What does tokenism look like (i.e., how can it be identified in the workplace?)? What are some of the consequences of tokenism, and how do you suggest leaders work towards more significant inclusion practices?

We are reminded of a story one woman told us, of interviewing for a faculty position and being told, “You don’t have to worry that we’re hiring you just because you’re a woman – we already have a woman!”  When people are hired as tokens, or to comply with perceived regulations, they are often not taken seriously as scholars and researchers, but are seen as “diversity” candidates.  In addition, the token individual is often seen through the filter of people’s schemas about that group—whether those are about social qualities (warmth, aggressiveness) or academic ones (creativity, competence). If the new person makes suggestions at odds with how the department has always does things, the person in token status will likely have no influence. As a result, procedures that should change, don’t.

We recommend avoiding tokenism (representation of a whole group by a single person) by listening to people as individuals, becoming educated about schemas and inclusion, and adopting procedures that are fair to everyone.

 

What role do ambiguity and inconsistency in peer reviewing, hiring, evaluating, and promoting practices play in underscoring inequity in those processes, and how can departments work towards solutions?

One of the best aspects of faculty life – when it works – is the intellectual comradeship among faculty, the sense that the faculty are of one mind about the academic virtues we describe in chapter 1 of our book.  We want that to continue.  We also want that comradeship to be more widely shared than it currently is.  That means examining and, when necessary, changing how faculty operate.  It means having discussions about what qualities are important for candidates for hiring or promotion to have, with all voices heard, and discussing what evidence will best reveal those qualities.  It means committing to asking the same questions of all hiring candidates and using the same criteria for promotion.
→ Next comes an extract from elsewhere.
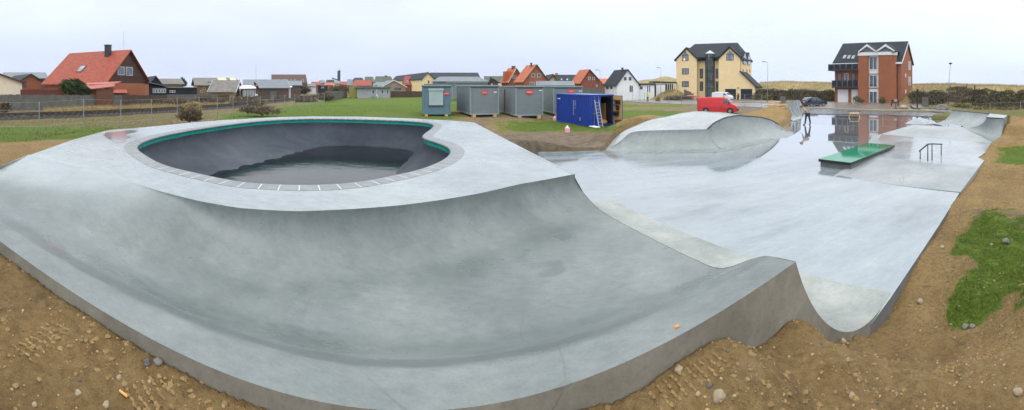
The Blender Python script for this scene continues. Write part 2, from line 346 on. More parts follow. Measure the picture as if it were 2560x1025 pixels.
def terr(x, y):
    z = terr_base(x, y)
    for bx, by, r, h in BUMPS: z += h*math.exp(-((x-bx)**2+(y-by)**2)/(r*r))
    r = math.hypot(x, y)
    a = 0.03 if r < 15 else 0.05
    z += a*noise.noise(Vector((x*0.9, y*0.9, 0)))+0.018*noise.noise(Vector((x*4.3, y*4.3, 5)))
    if r < 9: z += 0.016*noise.noise(Vector((x*9, y*9, 9)))+0.014*abs(noise.noise(Vector((x*19, y*19, 3))))+0.008*noise.noise(Vector((x*38, y*38, 3)))
    return z
ROADS = {'road': ([1440, 1540, 1700, 1850, 1960, 2000], [125, 112, 86, 76, 70, 66], [92, 84, 69, 61, 55, 50], .06), 'street': ([1930, 2030, 2200, 2330, 2360], [60, 55, 49, 47, 47], [46, 45, 43.3, 41, 41], .05),
 'driveway': ([1985, 2060, 2090, 2250, 2312], [84, 84, 80, 74, 66], [57.5, 56.5, 55, 51, 50.5], .10), 'forecourt': ([1700, 1850, 1880, 1960, 1985], [100, 98, 96, 88, 84], [87, 77, 75.5, 71, 68], .08)}
def z_ground(x, y):
    z = terr(x, y); r = math.hypot(x, y); m = 0.10+r*0.014
    if r > 38:
        px = 1280+F*math.atan2(x, y)
        for xs, fa, ne, zz in ROADS.values():
            if xs[0] <= px <= xs[-1] and interp(xs, ne, px)-1 < r < interp(xs, fa, px)+1: z = min(z, -.02)
    if 1.5 < r < 45:
        for poly, A in ((plat2, PA), (plaza2, QA)):
            if poly_inside(poly, x, y):
                d = poly_dist(A, x, y); 
                if poly is plat2: z = lerp(z, -0.9, smooth(0, m, d)) if d < m else -0.9
                else: z = min(z, lerp(z, -0.5, smooth(0.0, m, d))) if d < m else min(z, -0.5)
    return z
# ------------------------------------------------------------ what grows where (real ground cover, as weights for the ground material)
def lawn_q(x, y):
    q = min(math.hypot((x-7.4)/2.1, (y-1.7)/1.25), math.hypot((x-5.75)/.85, (y-2.15)/.6), math.hypot((x-8.2)/1.5, (y-2.9)/.55))
    return q+.38*noise.noise(Vector((x*1.3, y*1.3, 0)))+.2*noise.noise(Vector((x*4, y*4, 0)))
def py_ok(D): return D > 6
def band(xs, ys, px): return interp(xs, ys, px)
def g_type(x, y, z):
    g = np.zeros(3)
    for a, b in ((-34, -2), (-17, 2), (0, 0), (17, -2), (34, 2)):
        g += np.array(g_zero(x, y, z, a, b))
    return tuple(g/5)
def g_zero(x, y, z, jx, jy):
    """returns (green, dry, mud) weights; the rest is sandy soil"""
    D = math.hypot(x, y); px = 1280+F*math.atan2(x, y)+jx+14*noise.noise(Vector((x*.5, y*.5, 6))); py = HY+(EYE-z)*F/max(D, .1)+jy*(1 if py_ok(D) else 0)
    g = d = m = 0.0
    if D < 5.5 and px < 2200: return (0, 0, 0)
    if px < -60 or px > 2640 or y < -3:
        return (0.7, .3, 0) if D > 14 else (0, 0, 0)
    wob = 3*noise.noise(Vector((x*.7, y*.7, 2)))+1.5*noise.noise(Vector((x*2.5, y*2.5, 2)))
    if px < 640:
        lo = band([0, 150, 210, 260, 330, 640], [357, 350, 345, 330, 332, 300], px)+wob
        rail = band([0, 200, 300, 437, 535, 640], [297, 289, 285, 277, 271, 262], px)
        if py < lo:
            if py > rail+4: g, d = 0.36, 0.72
            elif py > rail-3: m, d = .3, .6
            else: g, d = 0.25, 0.85
            if py > band([0, 260], [318, 318], px) and px < 330: g, d = 1.0, .05
            if px > 300 and py < rail+40: g, d = .28, .85
        if px > 430 and py > band([430, 640], [303, 289], px)+wob*.5: g = 0.15; d = .3
    if px >= 560 and px < 1160:
        line = band([560, 600, 740, 830, 870, 900], [287, 280, 262, 250, 243, 236], px)
        if py > line+wob*.6: g, d, m = 1.0, 0.0, 0.0
        elif px < 900: g, d, m = 0.2, 0.85, 0.3
        if px > 880 and py > 278+wob*2: g, d, m = .7, .25, .25
    if px >= 1150 and px < 1570:
        g, d = .95, .05
        if py > 286+wob: g, d, m = .25, .3, .55
        if py > 303+wob: g, d, m = .8, .3, .15
        if py > 330+wob*2: g, d, m = .05, .1, .75
        if 1150 < px < 1250 and py > 300: g, d, m = .1, .25, .6
    if px >= 1555 and px < 1960:
        g, d, m = .2, .3, .7
        if py > 276+wob*.3 and px < 1700: g, d, m = 1, .05, 0
        if 262+wob*.3 < py < 268 and px < 1740: g, d, m = .8, .35, .1
        if D < 38 and (py > 297 or px > 1700) : g = d = 0; m = .15
        if math.hypot(x-12, y-24) < 8.5 : g = d = m = 0
    if math.hypot(x-24, y-28.5) < 6: g = d = m = 0
    if px >= 1960:
        if py < 292: g, d = .45, .8
        if px > 2380 and py < band([2380, 2480, 2560], [288, 284, 276], px): g, d = .35, .9
        w_ = 1-smooth(.65, 1.1, lawn_q(x, y))
        if w_ > 0: g, d, m = w_, .1*w_, 0
        if px > 2500 and 366+wob < py < 412+wob: g = 1
        if D < 14 and 520 < py < 660 and px > 2400+wob*4: g, m = max(g, .35), .5
    return (g, d, m)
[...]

Without those discussions and agreement, some faculty have too much power in shaping the form of the department and some faculty have too little.  Without clear guidelines, the door is open for individual preference to hold sway – “I like this candidate”, “this candidate seems like a good fit.”  The important point here is that both systematic biases that are outside awareness, as well as idiosyncratic factors like the domineering personalities of some individuals, are features that can be mitigated, and should be, if procedures are to be fair.  Guidelines for those procedures have to be clear and practical, without being straitjackets.  We think it’s possible to do that.